We feel there is little to be gained in exhaustively reviewing these cases because the facts and circumstances of each case are quite
obviously different. Nevertheless, it is quite clear from these previous cases that High Court judges and magistrates regard the
usual tariff for the offence of escaping from lawful custody as between 6 and 12 months imprisonment. Apparently this Court has not
before been called upon to consider the appropriateness of this usual tariff. In order to assist uniformity and consistency in sentencing
for the offence of escape from lawful custody, we feel it appropriate to state that a sentence of between 6 and 12 months imprisonment
is an appropriate usual tariff for this type of offence. But as with all tariffs for all offences there will always be cases which
because of their peculiar facts fall outside the usual permissible range of sentences for this type of offence.
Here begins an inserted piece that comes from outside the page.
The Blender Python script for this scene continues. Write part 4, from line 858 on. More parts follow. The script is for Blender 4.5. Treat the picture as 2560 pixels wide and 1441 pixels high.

In approving the
usual tariff we are in no way intending to put a straight jacket on sentencing judges and magistrates.”
[29] It must be mentioned that Escaping from Lawful Custody was an offence (misdemeanor) under the provisions of Section 138 of the Penal Code, with the maximum penalty being 2 years imprisonment. Therefore, I agree with the contention of the Learned State Counsel that this tariff is applicable even today as the maximum punishment under Section 196 of the Crimes Act is also 2 years imprisonment.
[30] I concede that the Learned Magistrate has not referred to any particular case authority or to any sentencing tariff while passing his sentence. However, he has adopted a starting point of 12 months imprisonment. He has granted a discount of one month for mitigation and a further three months for the guilty plea made by the Appellant. As stated before, in terms of the provisions of Section 37(2) of the Corrections Service Act 2006, the Learned Magistrate has a granted a further discount of one month to the Appellant. The final sentence imposed on the Appellant is 7 months imprisonment.
[31] It has been consistently followed by the Courts of Fiji that deterrent sentences should be imposed on offenders who attempt to escape from lawful custody. It was held in Tuibua v. State (supra)
“[8]..... As stated recently by the Fiji Supreme Court in Alifereti Misioka v The State (FJSC CAV 12/2007) there is simply no basis for a sentencing principle to the effect that a sentence for escaping from lawful custody should ordinarily be made concurrent with any sentences already being served. As stated by Shameem J in the earlier proceedings in the High Court concerning Alifereti Misioka and as adopted by the Supreme Court:
"If sentences for escaping are to have any deterrent effect at all, they must be served consecutive to existing terms, so that the result is to lengthen the incarceration period".
[32] Considering all the above, I am of the opinion that the Ground of Appeal against sentence is also without merit.
[33] Therefore, I conclude that this appeal should stand dismissed and the conviction and sentence be affirmed.
CONCLUSION
[34] In light of the above, the final orders of this Court are as follows:
Riyaz Hamza
JUDGE
HIGH COURT OF FIJI
At Suva
This 19th Day of December 2019
Solicitors for the Appellant : Appellant in Person.
Solicitors for the Respondent: Office of the Director of Public Prosecutions, Suva.